Our precious breath offers many powerful possibilities in support of our spiritual path. The four primary classes of spiritual breathing techniques are controlled breathing, conscious breathing, energy breathing, and soul breathing.

Controlled breathing. This refers to any intentional change to the normal physical pattern of breathing for spiritual purposes. Direct methods of breath control are found, for example, in Yoga and in Sufism. These include deep breathing, rapid shallow breathing, rhythmic breathing, alternating nostrils, and holding the breath, sometimes coupled with inwardly repeated words. More broadly, the efficacy of the spiritual chanting found in most traditions arises in part from the breath control indirectly caused by the chant.

While many people benefit enormously from the use of controlled breathing, such methods should be practiced only with the direct guidance of a teacher, so as to avoid possible negative health effects. As a personal example, for some years I practiced a spiritual technique that involves controlled breathing. During that period I first noticed that I had a mild heart arrhythmia. Eventually by experimentation, I confirmed a correlation between the arrhythmia and the controlled breathing practice. When I finally stopped that type of breathing, the arrhythmia vanished and has never returned. So I learned the lesson that even if a respected spiritual teacher personally gives you a practice, even a spiritually powerful practice, it still may not be right for you. Although our insight into the higher realms is quite limited, we should not abandon our common sense and our responsibility for the health of our body, which we need for our spiritual work.

The following methods do not entail any significant physical change to our natural patterns of breathing.

Conscious Breathing. For a leading example of conscious breathing, we turn to Buddhist mindfulness practice with its emphasis on attention to and awareness of the breath. In particular we focus on the physical sensations of breathing, at the nostrils, in the chest, and/or in the abdomen. This can be coupled with counting the exhalations, 1 to 10, and then starting again at 1. The attention should be primarily on the sensations of breathing, and secondarily on the counting which serves to help us keep focus on our breath. If we lose the count, we just start over at 1. Alternatively, we can practice conscious breathing with words, in-out or rising-falling. Again attention remains primarily with the sensations of breathing and secondarily with the words. We do not alter the natural, physical patterns and rhythms of the breathing. We only alter our attention and awareness through continuing contact with the breath. The count and the words are ancillary and can be dropped when steadiness of attention to the breath has been achieved.

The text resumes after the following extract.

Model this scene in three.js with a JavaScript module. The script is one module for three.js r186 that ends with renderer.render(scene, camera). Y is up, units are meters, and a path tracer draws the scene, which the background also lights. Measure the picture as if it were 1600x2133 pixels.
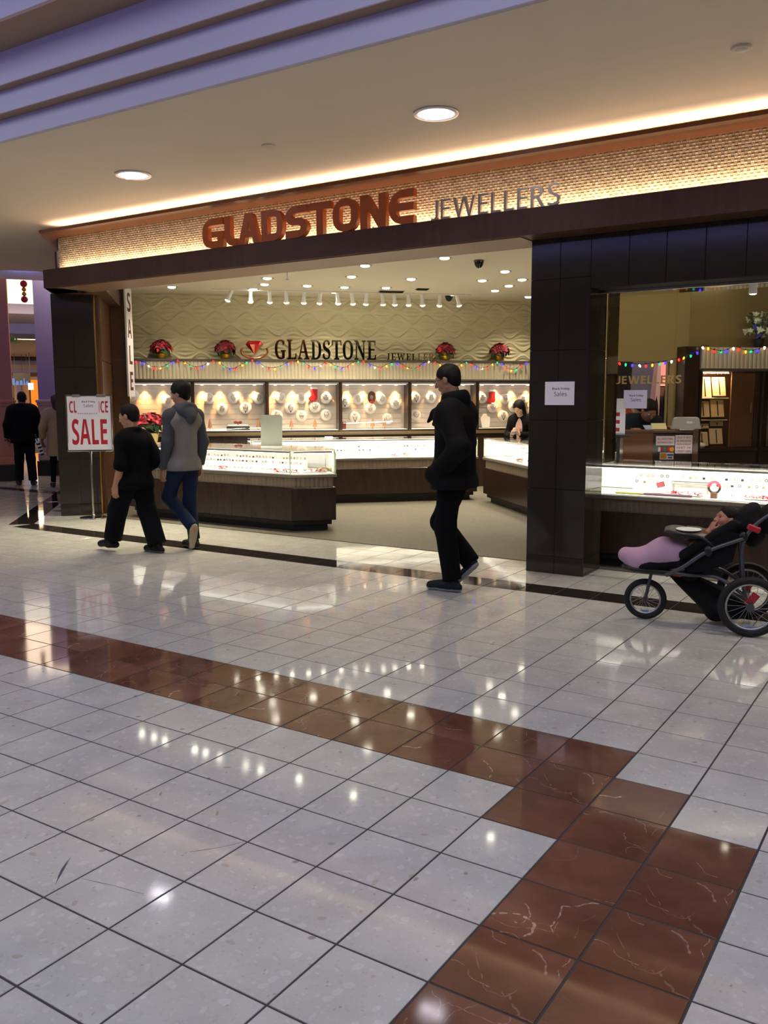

Because the breath is always here, always moving and thus relatively easy to notice, it offers us an anchor in the present moment. Conscious breathing keeps us here and now. This simple and benign method holds great power.

Energy Breathing: A sea of spiritual energies surrounds us. The atmosphere carries such energies, which we continually inhale and exhale. But ordinarily we are not aware of these energies and they do not stick with us. They go in and right back out with the air. However, with sufficiently focused but relaxed attention and the appropriate inner action, we can access the energies in the air for our spiritual benefit.

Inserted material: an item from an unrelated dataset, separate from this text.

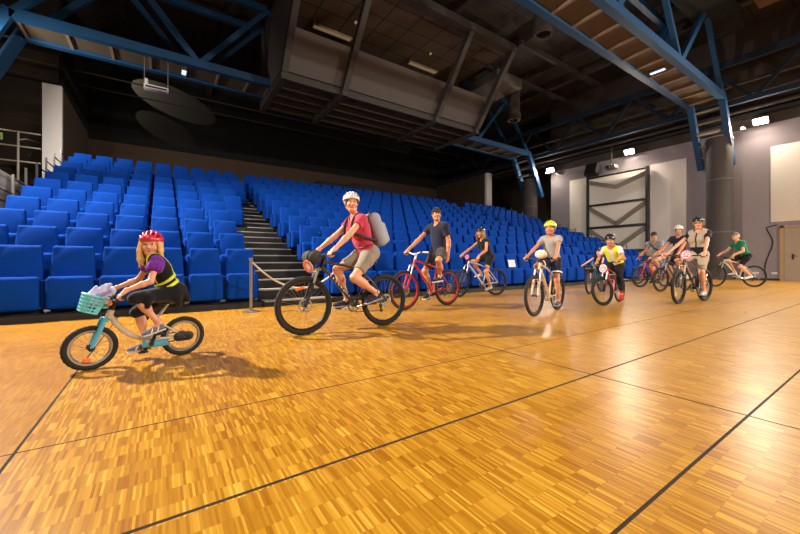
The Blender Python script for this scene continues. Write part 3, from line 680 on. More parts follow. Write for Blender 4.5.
def bike(label, front, rear, R, frame_m, group='riders\' bicycles', rim=None, tw=0.052, WB=None, steer=0.0, hw=0.66, fork_m=None, step=False, saddle_z=0.92, bar_z=None, crank=0.17, crank_ang=0.0, bar_m=None, grip_m=None, plate=None, disc=0.08, reflector=None, rise=0.02, rear_rim=None, mud=False, bar_fwd=0.05, plate_dy=0.0, plate_dz=0.035, saddle_back=0.0):
    f3, r3 = V3(*front, 0), V3(*rear, 0); mid = (f3+r3)/2; hd = math.atan2(*(f3-r3)[[1, 0]])
    WB = WB or float(np.linalg.norm(f3-r3)); root = empty('bicycle', tuple(mid), hd); tag(root, label, 'bicycle', group); Z = (0, 0, 0)
    rim = rim or M_rimb; fork_m = fork_m or M_blackp; bar_m = bar_m or M_blackp; grip_m = grip_m or M_blackp; I4 = Matrix.Identity(4)
    q = WB/1.1
    Ar, Af = V3(-WB/2, 0, R), V3(WB/2, 0, R); S = unit((-0.34, 0, 0.94)); bk = -V3(S[2], 0, -S[0])
    Lf = R*1.36+0.01; HL = Af+S*Lf+bk*0.042*q; HT = HL+S*0.115*q
    BB = V3(-WB/2+0.43*q, 0, max(R-0.055, 0.155)); sd = unit((-0.28, 0, 0.96)); Lst = (saddle_z-BB[2]-0.05)/sd[2]; SP = BB+sd*Lst; STt = BB+sd*min(0.45*q, Lst*0.8)
    Ms = Matrix.Translation(Vector(HL)) @ Matrix.Rotation(steer, 4, Vector(S)) @ Matrix.Translation(-Vector(HL))
    X = lambda p: V3(*(Ms @ Vector(p)))
    # frame
    b = MB(); tr = 0.019*max(0.8, min(1, q))
    b.tube([HL-S*0.0, HT], 0.024, 14)
    if step:
        c1 = HL+S*0.03; pts = []
        P0, P1, P2, P3 = c1, c1+V3(-0.075, 0, -0.16), BB+V3(0.12, 0, 0.045), BB+V3(-0.02, 0, 0.035)
        for i in range(15):
            t = i/14; pts.append(P0*(1-t)**3+P1*3*t*(1-t)**2+P2*3*t*t*(1-t)+P3*t**3)
        b.tube(pts, 0.022, 12); b.tube([BB+V3(0, 0, 0.0), SP-sd*0.1], 0.016, 10)
        for y in (-1, 1): b.tube([BB+V3(-0.02, y*0.028, 0.035), Ar+V3(0.0, y*0.055, 0.0)], 0.012, 8); b.tube([SP-sd*0.16+V3(0, y*0.015, 0), Ar+V3(0, y*0.055, 0)], 0.008, 8)
    else:
        b.tube([HT-S*0.025, (HT+STt)/2+V3(0, 0, 0.008), STt], [tr, tr*0.95, tr*0.8], 12)
        b.tube([HL+S*0.03, HL+S*0.03+(BB-HL)*0.25+V3(-0.01, 0, -0.004), BB], [tr*1.15, tr*1.25, tr*1.1], 12)
        b.tube([BB, STt+sd*0.02], tr*0.88, 12)
        for y in (-1, 1):
            b.tube([BB+V3(-0.02, y*0.035, 0), BB+V3(-0.14*q, y*0.045, 0.01), Ar+V3(0, y*0.064, 0)], [0.012, 0.011, 0.009], 8)
            b.tube([STt-sd*0.03+V3(0, y*0.018, 0), STt-sd*0.06+V3(-0.1*q, y*0.05, -0.06), Ar+V3(0, y*0.064, 0)], [0.009, 0.009, 0.008], 8)
    b.cyl(BB+V3(0, -0.04, 0), BB+V3(0, 0.04, 0), 0.024)
    b.build('frame', frame_m, root, Z)
    # fork
    fy = 0.05 if R > 0.25 else 0.04; b = MB(); u = MB()
    for y in (-fy, fy):
        a0 = Af+V3(0, y, 0); a1 = a0+S*(Lf*0.58); a2 = a0+S*(Lf-0.02)
        if step: b.tube([a0, a0+S*Lf*0.4, a2], [0.013, 0.018, 0.02], 10)
        else: b.tube([a0, a1], [0.017, 0.02], 12); u.tube([a1, a2], 0.014, 12)
    (b if step else u).tube([Af+S*(Lf-0.02)+V3(0, -fy-0.014, 0), HL-S*0.01, Af+S*(Lf-0.02)+V3(0, fy+0.014, 0)], 0.021, 12)
    b.tube([Af+S*(Lf*0.58)+V3(0, -fy, 0), Af+S*(Lf*0.58)+V3(0, 0, 0)+(-bk)*0.03, Af+S*(Lf*0.58)+V3(0, fy, 0)], 0.012, 8) if not step else None
    fk = b.xform(Ms).build('fork', fork_m, root, Z)
    if not step: u.xform(Ms).build('stanchion', M_silver, fk, Z)
    wheel(root, 'front_wheel', Af, R, tw, rim, Ms, disc=disc, reflector=reflector, nsp=28 if R > 0.25 else 16)
    wheel(root, 'rear_wheel', Ar, R, tw, rear_rim or rim, I4, disc=disc, nsp=28 if R > 0.25 else 16)
    # handlebar
    bar_z = bar_z or HT[2]+0.09; BC = HT+S*((bar_z-rise-HT[2])/S[2])-bk*0.0+V3(bar_fwd, 0, 0)
    b = MB(); b.tube([HT, HT+S*((bar_z-rise-HT[2])/S[2])], 0.02, 12); b.tube([HT+S*((bar_z-rise-HT[2])/S[2]-0.02), BC], 0.019, 12)
    h = hw/2; pts = [(0, 0), (0.05, 0), (0.14*hw/0.66, rise), (h, rise)]
    L = [BC+V3(-0.05*max(0, (y-0.06))/h, y, z) for y, z in pts]; Rr = [V3(p[0], -p[1], p[2]) for p in L]
    b.tube(Rr[::-1]+L[1:], 0.0135, 12)
    hb = b.xform(Ms).build('handlebar', bar_m, root, Z); grips = {}
    for sgn, P in ((1, L), (-1, Rr)):
        ax = unit(P[3]-P[2]); g1 = P[3]; g0 = P[3]-ax*(0.115 if R > 0.25 else 0.085)
        MB().tube([g0, g0+ax*0.004, g1-ax*0.004, g1], [0.019, 0.017, 0.017, 0.02], 12).xform(Ms).build('grip', grip_m, hb, Z)
        lv = MB().tube([g0-ax*0.02+V3(0.012, 0, 0), g0-ax*0.01+V3(0.05, 0, -0.008), g0+ax*0.03+V3(0.062, 0, -0.015), g0+ax*0.085+V3(0.058, 0, -0.02)], [0.009, 0.007, 0.006, 0.005], 8)
        lv.box(g0-ax*0.03+V3(0.01, 0, 0), (0.045, 0.03, 0.03), bevel=0.006); lv.xform(Ms).build('brake_lever', M_blackp, hb, Z)
        c0 = g0-ax*0.03+V3(0.03, 0, 0); MB().tube([X(c0), X(c0+V3(0.05, -sgn*0.06, 0.01)), X(HT+V3(0.075, sgn*0.03, -0.02)), X(HL+V3(0.03, sgn*0.05, -0.03)), X(Af+S*Lf*0.3+V3(0, sgn*0.05, 0))], 0.003, 6).build('brake_cable', M_blackp, hb, Z)
        ga = (g0+g1)/2; grips[sgn] = (X(ga), unit(X(ga+ax)-X(ga))*1.0)
    # saddle
    sl = 0.13*min(1, max(0.75, q)); T = SP+sd*0.05
    T = V3(SP[0]-0.014-saddle_back, 0, saddle_z)
    sad = solid('saddle', [cap(T+V3(-sl*0.75, 0.03, -0.022), T+V3(-sl*0.75, -0.03, -0.022), 0.034, k=0.03), cap(T+V3(-sl*0.7, 0, -0.02), T+V3(sl*0.6, 0, -0.022), 0.034, 0.024, 0.03), cap(T+V3(sl*0.5, 0, -0.024), T+V3(sl*1.1, 0, -0.03), 0.022, 0.017, 0.02)], 0.006, M_blackp, root)
    MB().tube([STt-sd*0.02, SP+sd*0.035+V3(-saddle_back*0.7, 0, 0)], 0.0145, 12).tube([SP+V3(-saddle_back, 0, 0)+V3(-sl*0.6, 0.02, 0.028), SP+V3(-saddle_back, 0, 0)+V3(0, 0.02, 0.012), SP+V3(-saddle_back, 0, 0)+V3(sl*0.7, 0.015, 0.026)], 0.004, 6).tube([SP+V3(-saddle_back, 0, 0)+V3(-sl*0.6, -0.02, 0.028), SP+V3(-saddle_back, 0, 0)+V3(0, -0.02, 0.012), SP+V3(-saddle_back, 0, 0)+V3(sl*0.7, -0.015, 0.026)], 0.004, 6).build('seat_post', M_silver if step else M_blackp, sad, Z)
    # cranks, pedals, chain (the drive side is the right, -y)
    cr = MB(); ped = {}; py = 0.135 if R > 0.25 else 0.10
    for sgn in (1, -1):
        a = crank_ang+(math.pi if sgn < 0 else 0); e = BB+V3(crank*math.cos(a), sgn*(py-0.055), crank*math.sin(a))
        cr.tube([BB+V3(0, sgn*0.05, 0), e], [0.016, 0.011], 10); cr.cyl(BB+V3(0, sgn*0.03, 0), BB+V3(0, sgn*0.062, 0), 0.02)
        ped[sgn] = e+V3(0, sgn*0.06, 0)
    cr.lathe([(0.085*crank/0.17, -0.046), (0.085*crank/0.17, -0.05), (0.06*crank/0.17, -0.05), (0.06*crank/0.17, -0.046)], BB, (0, 1, 0), 36, True)
    for k in range(4):
        a = crank_ang+k*math.pi/2+0.6; cr.beam(BB+V3(0, -0.048, 0), BB+V3(0.07*crank/0.17*math.cos(a), -0.048, 0.07*crank/0.17*math.sin(a)), 0.006, 0.016, up=(math.sin(a), 0, -math.cos(a)))
    cs = cr.build('crankset', M_silver if not step else M_blackp, root, Z)
    for sgn in (1, -1):
        p = ped[sgn]; w_ = 0.09 if R > 0.25 else 0.07
        MB().box(p+V3(w_*0.42, 0, 0), (0.014, w_, 0.02), bevel=0.004).box(p-V3(w_*0.42, 0, 0), (0.014, w_, 0.02), bevel=0.004).box(p, (w_*0.9, 0.014, 0.018), bevel=0.004).box(p+V3(0, w_*0.45, 0), (w_, 0.012, 0.018), bevel=0.004).box(p-V3(0, w_*0.45, 0), (w_, 0.012, 0.018), bevel=0.004).cyl(p-V3(0, 0.06, 0), p+V3(0, 0.05, 0), 0.009).build('pedal', M_blackp, cs, Z)
    rc, rk = 0.085*crank/0.17, 0.045 if R > 0.25 else 0.035; ch = []
    for i in range(13): a = math.pi/2-math.pi*i/12; ch.append(BB+V3(rc*math.cos(a), -0.048, rc*math.sin(a)))
    if not step: ch += [Ar+V3(0.06, -0.048, -0.15*R/0.35), Ar+V3(0.025, -0.048, -0.155*R/0.35), Ar+V3(0.02, -0.048, -0.1*R/0.35), Ar+V3(0.03, -0.048, -0.07*R/0.35)]
    for i in range(9): a = -math.pi/2-math.pi*i/8; ch.append(Ar+V3(rk*math.cos(a), -0.048, rk*math.sin(a)))
    MB().tube(ch, 0.0048, 6, closed=True).build('chain', M_chainm, root, Z)
    b = MB()
    for i in range(4 if step else 7): b.lathe([(rk-0.004*i+0.008, 0), (rk-0.004*i+0.008, 0.003), (0.012, 0.003), (0.012, 0)], Ar+V3(0, -0.042-0.0045*i, 0), (0, 1, 0), 24, True)
    b.build('cassette', M_chainm, root, Z)
    if not step:
        MB().tube([Ar+V3(0.01, -0.066, -0.03), Ar+V3(0.03, -0.06, -0.085), Ar+V3(0.02, -0.052, -0.155)], [0.012, 0.014, 0.01], 8).cyl(Ar+V3(0.03, -0.054, -0.08), Ar+V3(0.03, -0.042, -0.08), 0.026).cyl(Ar+V3(0.022, -0.054, -0.15), Ar+V3(0.022, -0.042, -0.15), 0.026).build('derailleur', M_blackp, root, Z)
        MB().tube([Ar+V3(0.1*q, 0.06, 0.0), Ar+V3(0.15*q, 0.1, -0.2)], 0.008, 8).build('kickstand', M_blackp, root, Z) if mud else None
    if plate:
        pr, pm, inner = plate; c0 = BC+V3(0.085, plate_dy, plate_dz); n = unit((1, 0, 0.18))
        pl = MB().lathe([(0, 0), (pr, 0), (pr, 0.004), (0, 0.004)], c0, n, 36).xform(Ms).build('number_plate', pm, root, Z)
        if inner is not None:
            fl = MB()      # ring, petals and bar printed on the plate
            up = unit(np.cross(n, (0, 1, 0))); up = up if up[2] > 0 else -up; yy = V3(0, 1, 0); cf = c0+n*0.0055
            fl.lathe([(pr*0.98, 0), (pr*0.98, 0.0015), (pr*0.78, 0.0015), (pr*0.78, 0)], cf-n*0.001, n, 36, True)
            for k in range(7):
                a = R_(-60+k*50); fl.beam(cf+up*0.012+(yy*math.cos(a)+up*math.sin(a))*pr*0.2, cf+up*0.012+(yy*math.cos(a)+up*math.sin(a))*pr*0.62, pr*0.2, 0.002, up=n)
            fl.beam(cf-up*pr*0.42-yy*pr*0.5, cf-up*pr*0.42+yy*pr*0.5, pr*0.2, 0.002, up=n)
            fl.xform(Ms).build('plate_print', inner, pl, Z)
        MB().tube([BC, c0], 0.006, 6).xform(Ms).build('plate_bracket', M_blackp, pl, Z)
    return dict(root=root, T=T, BB=BB, ped=ped, grips=grips, Ms=Ms, BC=BC, HT=HT, HL=HL, Af=Af, Ar=Ar, S=S, R=R, Lf=Lf, X=X, q=q)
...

As you inhale, place your full attention on the air entering your nostrils. Note the differences between conscious breathing and energy breathing. In conscious breathing the attention goes to the physical sensations associated with breathing. Here the attention goes to the air itself. In conscious breathing, we intend simply to maintain awareness of the physical sensations associated with breathing, whereas here we intend to draw the energy from the air.

Knowing, or at least accepting as a working hypothesis, that the air carries spiritual energies with it, by your attention, intention, and an inner act of will, draw the energy from the air as you inhale. While your body breathes in the physical air, you intentionally inhale the energy from the air. Thus you have the ordinary outer breath and, simultaneously, the inner breath.

We allow the energy to spread from its extraction point in the nose throughout the body, where it blends with and increases our store of sensitive energy. So if we practice sensing our whole body at the same time as the energy breathing, we build that part of our soul whose substance is the sensitive energy.

Soul breathing: This type of breath practice is nearly the same as energy breathing, except that we draw the energy from the air semi-independently of physically breathing the air. Casting a net made of attention-intention-will to catch the energy, as we physically inhale we pull the energy into us through the entire surface of our body, not just with the air through our nose. This method can also be done completely independently of the physical breath, drawing in the energy regardless of whether we are physically inhaling or not. As with energy breathing, sensing our entire body while we practice soul breathing gives the entering energy a place to land and be absorbed into our being.

For this week, practice one or more of these methods of spiritual breathing.